Interaction between functools.partial and functools.reduce

Question

I have a function which I'm trying to make a partial version of, and then apply that partial function in a reduce statement.

The partial function itself works- in that I can call it with a single set of arguments normally and it will return the right answer. However it breaks if applied under reduce

for example;

import functools

test=[1,2,3,4]

def base_function(mult=10,a=0,b=0):
    return(mult*(a+b))

#control function, should act like partial base_function with mult=1
def test_function1(a=0,b=0):
    return(a+b)

#stupid partial function that has destroyed my friday afternoon
test_function2=functools.partial(base_function,mult=1)
print(test_function2.args) #returns ()
print(test_function2.keywords) #returns {'mult':1} 

print(test_function1(a=1,b=2)) #returns 3 as expected
print(test_function2(a=1,b=2)) #returns 3 as expected! horray!

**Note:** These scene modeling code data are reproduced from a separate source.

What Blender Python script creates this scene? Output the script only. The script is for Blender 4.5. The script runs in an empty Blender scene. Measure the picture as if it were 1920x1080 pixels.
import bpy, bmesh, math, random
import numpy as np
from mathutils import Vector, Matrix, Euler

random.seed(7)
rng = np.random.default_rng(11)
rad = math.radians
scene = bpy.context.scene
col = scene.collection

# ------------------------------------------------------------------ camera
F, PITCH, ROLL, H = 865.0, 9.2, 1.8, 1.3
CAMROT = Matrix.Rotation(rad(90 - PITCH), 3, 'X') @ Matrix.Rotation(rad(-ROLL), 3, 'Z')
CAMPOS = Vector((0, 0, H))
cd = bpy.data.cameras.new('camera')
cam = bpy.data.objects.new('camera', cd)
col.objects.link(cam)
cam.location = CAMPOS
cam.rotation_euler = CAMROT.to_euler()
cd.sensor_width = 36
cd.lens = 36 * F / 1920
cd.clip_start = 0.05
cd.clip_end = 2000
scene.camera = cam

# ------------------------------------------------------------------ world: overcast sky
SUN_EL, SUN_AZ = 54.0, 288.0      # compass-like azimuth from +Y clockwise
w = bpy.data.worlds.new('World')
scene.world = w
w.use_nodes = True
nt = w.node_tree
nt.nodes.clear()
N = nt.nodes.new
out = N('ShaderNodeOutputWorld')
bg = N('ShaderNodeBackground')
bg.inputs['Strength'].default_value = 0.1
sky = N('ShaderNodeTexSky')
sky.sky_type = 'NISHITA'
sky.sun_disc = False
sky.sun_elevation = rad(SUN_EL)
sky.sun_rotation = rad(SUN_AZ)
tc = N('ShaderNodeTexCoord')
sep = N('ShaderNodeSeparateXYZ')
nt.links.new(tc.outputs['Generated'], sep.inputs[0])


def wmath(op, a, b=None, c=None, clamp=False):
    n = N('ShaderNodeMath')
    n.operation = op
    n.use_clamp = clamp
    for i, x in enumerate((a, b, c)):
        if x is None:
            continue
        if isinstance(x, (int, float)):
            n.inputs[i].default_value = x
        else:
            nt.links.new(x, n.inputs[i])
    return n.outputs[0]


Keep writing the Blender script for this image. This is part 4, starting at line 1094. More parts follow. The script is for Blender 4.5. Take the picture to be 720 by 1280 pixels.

#so the partial function itself works when called normally

print(functools.reduce(test_function1,test,-20)) #returns -10
print(functools.reduce(test_function2,test,-20)) #returns TypeError: base_function() got multiple values for argument 'mult'

as an added bonus if I change the code to make mult a posistional argument and update the partial function as so;

def base_function(mult,a=0,b=0):
    return(mult*(a+b))


def test_function1(a=0,b=0):
    return(a+b)

test_function2=functools.partial(base_function,1)
print(test_function2.args)
print(test_function2.keywords)

The bloody thing works perfectly fine with the reduce statement.

Can anyone explain this to me? The only answers I can find for this type error seem to be applicable where someone calls an something in a function as both a keyword and normal argument- which as far as I'm aware has not happened here- and if that was the case the partial function shouldn't work fine when called normally. The 'solution' of making mult a positional argument is workable, but I'd really rather know what causes this error as apparently I must be misunderstanding something crucial.

Edit: thanks to the posters who answered my question- I now understand why it happened and why reordering the arguments or making them positional solves the problem, So I've marked it as solved.

I do however wonder if there is a 'neat' way of doing this- a partial like operator that doesn't just return a partial object that acts like the desired function if arguments are passed correctly, but literally returns an arbitrary desired function without that arbitrary function needing to be predefined. EG:

import functools

def base_function(mult=10,a=0,b=0):
    return(mult*(a+b))

def test_function1(a=0,b=0):
    return(a+b)

test_function2=partial_like_operator(base_function,mult=1)

print(test_function2==test_function1) #prints true

Answer 1

It is all in the ordering of parameteres. In your test cases where you explicitly bypass the order by using a=1, b=2 versus the reduce() which uses the two first parameters, it does fail.

However if you turn it around, this seems to work:

def base_function(a=0, b=0, mult=10):
    return mult * (a + b)

This seems to do the trick for me, at least!

The following will most likely fail in your case as well:

print(test_function2(1, 2))

This is due to the fact that it tries to set mult twice...

Answer 2

@horoy is right.

Another way to explain that:

Under the hood, the call to reduce which gives an error, ends up with a call like:

test_function2(x, y, mult=1)

where x and y are the local variables of the reduce function.

You can try it and easily see for yourself that this is not a valid call. The first argument passed must correspond to mult because that's the first parameter of the function, but then mult is passed another value, as a kw arg.

In your test calling the partial function which worked, you passed a and b as kwargs, which bypasses this issue.

The conclusion is that when using partial, it is probably best to design it in such a way which binds the last parameters of the functions, not the first.